Intervention de Jean-Bernard Lévy

Réunion du mercredi 14 décembre 2022 à 17h00
Commission d'enquête visant à établir les raisons de la perte de souveraineté et d'indépendance énergétique de la france

Jean-Bernard Lévy, ancien président-directeur général d'EDF :

Il y a dans vos questions, madame la députée, beaucoup d'informations dont j'ignore les sources…

Le chauffage électrique est, pour tous ceux qui sont attentifs à la décarbonation, un atout majeur pour notre pays. La chaleur renouvelable, c'est très bien, mais quelles sont les perspectives dans ce domaine ? Les volumes concernés sont extrêmement modestes. Ce n'est donc pas dans cette voie qu'EDF s'orientait quand j'étais à sa tête. Nous essayions de répondre à la demande de l'Ademe de limiter l'utilisation de combustibles fossiles mais chacun voyait bien les contraintes qui pouvaient s'exercer en particulier sur la biomasse ou sur la récupération de chaleur issue de déchets. Vu la ressource disponible, il n'y avait pas de doute qu'il fallait beaucoup de chauffage électrique. Nous avons donc milité avec succès pour mettre fin à la réglementation de 2012 qui donnait une priorité au chauffage au gaz et qui détruisait de ce fait une grande partie de l'écosensibilité de la planète.

Je pense par conséquent que le fait que nous puissions utiliser beaucoup d'électricité décarbonée pour nous chauffer est clairement un avantage, et non une fragilité. Nous pourrions sûrement améliorer encore son utilisation : j'ai pris connaissance d'une étude récente qui montre qu'une très grande majorité non seulement des logements individuels mais aussi des bâtiments collectifs ne disposent pas de système d'optimisation du chauffage. Il me semble que la voie à explorer est plutôt celle de l'amélioration de l'efficacité énergétique des bâtiments. Les équipes d'EDF travaillent étroitement avec le secteur du bâtiment sur le sujet.

Pour ce qui concerne les énergies renouvelables, il convient de distinguer la situation en France et hors de France.

La France représente moins de 1 % de ce qui se construit chaque année en matière d'éolien et de solaire. L'objectif d'EDF étant de disposer de 30 % de parts de marché en France, il est impossible que nous soyons compétitifs dans ces conditions. J'aurais donc aimé que nous disposions de plus de moyens pour construire des installations d'énergie renouvelable en dehors de France et être plus compétitifs.

Nous avons en revanche disposé des moyens nécessaires pour répondre aux appels d'offres en France. Pour ce qui concerne l'éolien en mer, qui est peut-être la technologie la plus prometteuse, EDF a gagné quatre des sept appels d'offres qui ont été attribués. Nous avons essayé d'affecter le maximum des ressources tant humaines que financières dont nous disposions pour réaliser des installations d'énergie renouvelable en France, mais il nous en a manqué pour en réaliser à l'étranger, ce qui nous aurait rendus encore plus compétitifs.

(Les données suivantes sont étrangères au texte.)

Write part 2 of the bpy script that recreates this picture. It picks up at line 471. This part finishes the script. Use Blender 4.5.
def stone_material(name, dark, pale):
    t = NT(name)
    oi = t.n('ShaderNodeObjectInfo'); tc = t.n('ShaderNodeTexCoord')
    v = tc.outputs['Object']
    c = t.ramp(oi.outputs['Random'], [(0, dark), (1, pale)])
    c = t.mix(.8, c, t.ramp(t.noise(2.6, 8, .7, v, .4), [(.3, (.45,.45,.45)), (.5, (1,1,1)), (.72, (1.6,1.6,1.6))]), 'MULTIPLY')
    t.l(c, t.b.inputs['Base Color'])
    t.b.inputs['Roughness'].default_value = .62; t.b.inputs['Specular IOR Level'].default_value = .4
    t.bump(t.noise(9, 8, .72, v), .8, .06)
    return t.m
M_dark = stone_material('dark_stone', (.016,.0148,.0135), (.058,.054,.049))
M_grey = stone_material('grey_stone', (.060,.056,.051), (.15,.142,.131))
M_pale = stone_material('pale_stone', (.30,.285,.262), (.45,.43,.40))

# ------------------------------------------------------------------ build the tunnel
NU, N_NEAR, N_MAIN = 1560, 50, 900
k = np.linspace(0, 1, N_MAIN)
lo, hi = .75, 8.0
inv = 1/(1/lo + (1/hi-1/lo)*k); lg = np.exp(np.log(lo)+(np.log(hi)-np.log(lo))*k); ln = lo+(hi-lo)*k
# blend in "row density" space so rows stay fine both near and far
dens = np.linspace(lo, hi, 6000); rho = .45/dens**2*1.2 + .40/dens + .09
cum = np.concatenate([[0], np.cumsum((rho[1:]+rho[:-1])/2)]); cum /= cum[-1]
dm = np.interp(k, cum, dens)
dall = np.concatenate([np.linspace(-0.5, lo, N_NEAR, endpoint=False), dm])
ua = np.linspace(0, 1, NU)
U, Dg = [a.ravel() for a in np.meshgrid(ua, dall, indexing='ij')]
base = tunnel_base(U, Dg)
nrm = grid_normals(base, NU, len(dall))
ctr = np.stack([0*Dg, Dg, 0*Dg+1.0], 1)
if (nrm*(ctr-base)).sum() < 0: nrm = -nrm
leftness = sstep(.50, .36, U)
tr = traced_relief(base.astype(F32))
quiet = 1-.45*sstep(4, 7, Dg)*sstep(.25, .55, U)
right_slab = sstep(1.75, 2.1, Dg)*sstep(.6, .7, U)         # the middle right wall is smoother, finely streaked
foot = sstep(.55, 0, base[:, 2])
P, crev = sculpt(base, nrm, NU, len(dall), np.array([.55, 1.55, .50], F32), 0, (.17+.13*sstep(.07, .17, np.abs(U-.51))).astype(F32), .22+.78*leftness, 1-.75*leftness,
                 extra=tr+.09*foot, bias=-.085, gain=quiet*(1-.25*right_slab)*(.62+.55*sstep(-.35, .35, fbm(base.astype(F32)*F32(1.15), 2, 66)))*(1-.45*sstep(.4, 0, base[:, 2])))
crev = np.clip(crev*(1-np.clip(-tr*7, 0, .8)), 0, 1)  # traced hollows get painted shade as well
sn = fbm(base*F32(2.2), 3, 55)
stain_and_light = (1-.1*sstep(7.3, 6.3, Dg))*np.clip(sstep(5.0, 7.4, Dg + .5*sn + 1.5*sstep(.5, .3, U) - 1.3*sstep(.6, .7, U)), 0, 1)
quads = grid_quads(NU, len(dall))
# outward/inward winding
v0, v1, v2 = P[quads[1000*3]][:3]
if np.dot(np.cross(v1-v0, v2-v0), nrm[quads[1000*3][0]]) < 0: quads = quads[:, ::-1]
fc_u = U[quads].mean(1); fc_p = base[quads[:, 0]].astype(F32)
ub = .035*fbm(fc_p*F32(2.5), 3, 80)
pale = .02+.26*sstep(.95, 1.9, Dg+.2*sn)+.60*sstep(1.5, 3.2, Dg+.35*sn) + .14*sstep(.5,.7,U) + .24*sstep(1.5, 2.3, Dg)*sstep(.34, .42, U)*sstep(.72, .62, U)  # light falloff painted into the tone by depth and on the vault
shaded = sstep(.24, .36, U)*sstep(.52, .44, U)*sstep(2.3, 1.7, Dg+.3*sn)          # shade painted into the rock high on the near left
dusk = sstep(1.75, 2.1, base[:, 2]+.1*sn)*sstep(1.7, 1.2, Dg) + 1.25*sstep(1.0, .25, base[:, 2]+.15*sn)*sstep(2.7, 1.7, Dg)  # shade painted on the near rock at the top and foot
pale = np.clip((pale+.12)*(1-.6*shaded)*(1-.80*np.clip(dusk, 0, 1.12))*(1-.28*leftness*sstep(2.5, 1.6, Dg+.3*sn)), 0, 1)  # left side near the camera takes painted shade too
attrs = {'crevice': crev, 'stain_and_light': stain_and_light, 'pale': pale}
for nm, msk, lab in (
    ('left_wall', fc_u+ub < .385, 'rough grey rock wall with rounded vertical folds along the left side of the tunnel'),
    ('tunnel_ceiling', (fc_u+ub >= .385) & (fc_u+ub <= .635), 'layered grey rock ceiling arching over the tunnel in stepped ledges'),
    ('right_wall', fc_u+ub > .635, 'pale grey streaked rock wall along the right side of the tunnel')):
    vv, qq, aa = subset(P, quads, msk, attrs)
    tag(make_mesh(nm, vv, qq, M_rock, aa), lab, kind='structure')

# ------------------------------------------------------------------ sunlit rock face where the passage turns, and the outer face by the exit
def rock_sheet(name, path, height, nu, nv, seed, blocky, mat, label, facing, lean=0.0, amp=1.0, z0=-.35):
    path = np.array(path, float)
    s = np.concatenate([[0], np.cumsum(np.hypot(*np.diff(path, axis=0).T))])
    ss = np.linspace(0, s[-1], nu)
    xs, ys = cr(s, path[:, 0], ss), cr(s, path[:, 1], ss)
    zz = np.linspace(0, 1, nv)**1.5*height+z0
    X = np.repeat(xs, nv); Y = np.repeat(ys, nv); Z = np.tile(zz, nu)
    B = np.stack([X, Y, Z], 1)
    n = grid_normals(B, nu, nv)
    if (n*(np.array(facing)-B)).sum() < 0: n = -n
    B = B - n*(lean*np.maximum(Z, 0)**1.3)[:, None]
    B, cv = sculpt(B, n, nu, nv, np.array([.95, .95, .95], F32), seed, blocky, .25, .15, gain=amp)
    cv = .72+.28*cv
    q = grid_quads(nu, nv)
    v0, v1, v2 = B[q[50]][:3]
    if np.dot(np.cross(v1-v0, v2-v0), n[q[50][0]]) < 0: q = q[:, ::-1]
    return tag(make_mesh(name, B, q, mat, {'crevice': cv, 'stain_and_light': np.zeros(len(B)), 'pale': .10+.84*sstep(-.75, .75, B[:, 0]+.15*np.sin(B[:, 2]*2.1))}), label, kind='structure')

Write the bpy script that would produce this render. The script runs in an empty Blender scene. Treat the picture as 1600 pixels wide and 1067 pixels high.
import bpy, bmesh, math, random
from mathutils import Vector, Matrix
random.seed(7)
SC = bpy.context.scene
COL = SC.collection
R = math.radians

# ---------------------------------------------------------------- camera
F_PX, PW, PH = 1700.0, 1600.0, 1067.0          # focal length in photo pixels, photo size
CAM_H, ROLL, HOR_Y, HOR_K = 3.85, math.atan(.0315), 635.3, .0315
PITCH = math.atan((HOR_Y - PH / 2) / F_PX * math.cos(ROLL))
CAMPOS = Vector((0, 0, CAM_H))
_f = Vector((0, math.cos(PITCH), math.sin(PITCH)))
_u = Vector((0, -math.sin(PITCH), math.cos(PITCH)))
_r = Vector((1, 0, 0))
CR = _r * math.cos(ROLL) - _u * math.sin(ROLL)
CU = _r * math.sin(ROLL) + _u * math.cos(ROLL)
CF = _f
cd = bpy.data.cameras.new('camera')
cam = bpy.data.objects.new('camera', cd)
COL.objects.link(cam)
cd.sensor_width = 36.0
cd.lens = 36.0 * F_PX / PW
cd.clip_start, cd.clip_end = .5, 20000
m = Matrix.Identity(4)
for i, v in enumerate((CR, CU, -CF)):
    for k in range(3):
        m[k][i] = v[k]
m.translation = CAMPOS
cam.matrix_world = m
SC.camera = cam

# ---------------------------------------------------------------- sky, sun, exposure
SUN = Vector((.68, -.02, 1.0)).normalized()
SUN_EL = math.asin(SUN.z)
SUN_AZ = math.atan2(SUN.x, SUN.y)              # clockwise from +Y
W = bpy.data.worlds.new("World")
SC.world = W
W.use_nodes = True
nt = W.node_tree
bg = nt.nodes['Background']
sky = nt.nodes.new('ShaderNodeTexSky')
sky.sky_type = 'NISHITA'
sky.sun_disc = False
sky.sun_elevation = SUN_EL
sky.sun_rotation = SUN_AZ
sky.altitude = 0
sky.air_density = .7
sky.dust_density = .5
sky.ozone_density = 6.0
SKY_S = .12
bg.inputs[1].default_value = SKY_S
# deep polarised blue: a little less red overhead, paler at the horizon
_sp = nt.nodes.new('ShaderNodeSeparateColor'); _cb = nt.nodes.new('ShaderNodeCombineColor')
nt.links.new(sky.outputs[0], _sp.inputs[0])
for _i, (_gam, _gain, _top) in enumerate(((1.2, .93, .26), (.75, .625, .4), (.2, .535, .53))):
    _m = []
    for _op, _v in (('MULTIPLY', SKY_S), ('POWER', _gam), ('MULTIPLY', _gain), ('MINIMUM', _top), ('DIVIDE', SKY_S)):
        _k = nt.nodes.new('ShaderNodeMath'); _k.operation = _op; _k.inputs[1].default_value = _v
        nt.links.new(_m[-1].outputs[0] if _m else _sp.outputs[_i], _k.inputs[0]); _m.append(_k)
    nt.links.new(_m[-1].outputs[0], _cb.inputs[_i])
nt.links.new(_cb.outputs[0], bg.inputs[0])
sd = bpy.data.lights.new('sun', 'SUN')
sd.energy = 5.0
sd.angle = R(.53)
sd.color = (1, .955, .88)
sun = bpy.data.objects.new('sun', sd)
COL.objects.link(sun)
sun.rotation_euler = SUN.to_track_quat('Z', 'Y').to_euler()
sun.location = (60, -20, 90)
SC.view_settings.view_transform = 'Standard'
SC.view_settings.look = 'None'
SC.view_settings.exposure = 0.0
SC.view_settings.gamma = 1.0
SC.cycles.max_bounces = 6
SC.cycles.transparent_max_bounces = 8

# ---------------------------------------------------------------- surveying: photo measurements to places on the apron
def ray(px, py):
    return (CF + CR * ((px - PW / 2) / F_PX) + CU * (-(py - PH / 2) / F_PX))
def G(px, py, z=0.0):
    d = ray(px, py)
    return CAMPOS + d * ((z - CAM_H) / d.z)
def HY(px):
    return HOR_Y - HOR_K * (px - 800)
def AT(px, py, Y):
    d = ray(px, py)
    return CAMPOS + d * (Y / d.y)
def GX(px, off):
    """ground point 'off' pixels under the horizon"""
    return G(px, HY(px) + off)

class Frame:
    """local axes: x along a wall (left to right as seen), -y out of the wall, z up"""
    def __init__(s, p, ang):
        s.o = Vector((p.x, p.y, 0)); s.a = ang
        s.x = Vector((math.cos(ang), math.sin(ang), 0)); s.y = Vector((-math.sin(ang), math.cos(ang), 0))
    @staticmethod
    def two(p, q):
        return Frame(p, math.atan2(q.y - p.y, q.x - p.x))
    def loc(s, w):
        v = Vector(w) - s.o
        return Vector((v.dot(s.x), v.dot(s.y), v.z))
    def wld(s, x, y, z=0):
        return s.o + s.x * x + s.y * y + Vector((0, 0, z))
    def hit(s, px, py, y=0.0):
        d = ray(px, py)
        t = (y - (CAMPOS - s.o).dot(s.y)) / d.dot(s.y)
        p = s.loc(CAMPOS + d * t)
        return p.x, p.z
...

Y a-t-il eu un arbitrage entre le nucléaire et les énergies renouvelables ? Oui et non : quand il s'agit de maintenir en état le parc nucléaire existant ou de terminer le chantier de Flamanville, on ne peut pas vraiment parler d'arbitrage. Néanmoins, il est évident que la décision prise par le conseil d'administration d'EDF au sujet d'Hinkley Point est une décision de politique industrielle et énergétique, qui correspond au fait que les majorités successivement élues par le peuple français ont toutes confirmé la nécessité de poursuivre le nucléaire. Hinkley Point était à mes yeux la démonstration que nous n'étions pas isolés, et que d'autres pays d'Europe, et pas seulement d'Europe de l'Est, étaient prêts à s'associer au projet industriel nucléaire. Cela a été confirmé par le projet de Sizewell.

Je ne comprends pas en revanche ce qui vous conduit à parler de « passage en force » : le conseil d'administration vote à la majorité de ses membres. Certes, le directeur financier a démissionné, mais quinze jours après il avait pris un poste dans une banque. Chacun jugera s'il a démissionné parce qu'il n'était pas d'accord avec la décision prise ou parce qu'il avait trouvé un meilleur travail… Il est libre de dire ce qu'il veut – il s'est d'ailleurs exprimé devant la représentation nationale à l'époque.

Je n'ai pour ma part aucune connaissance de conflits d'intérêts. Pourriez-vous m'indiquer quelle décision de justice en fait mention ? Je parle bien d'une décision de justice, non d'un article de presse. Si une telle décision existait, alors la décision du conseil d'administration aurait été automatiquement annulée.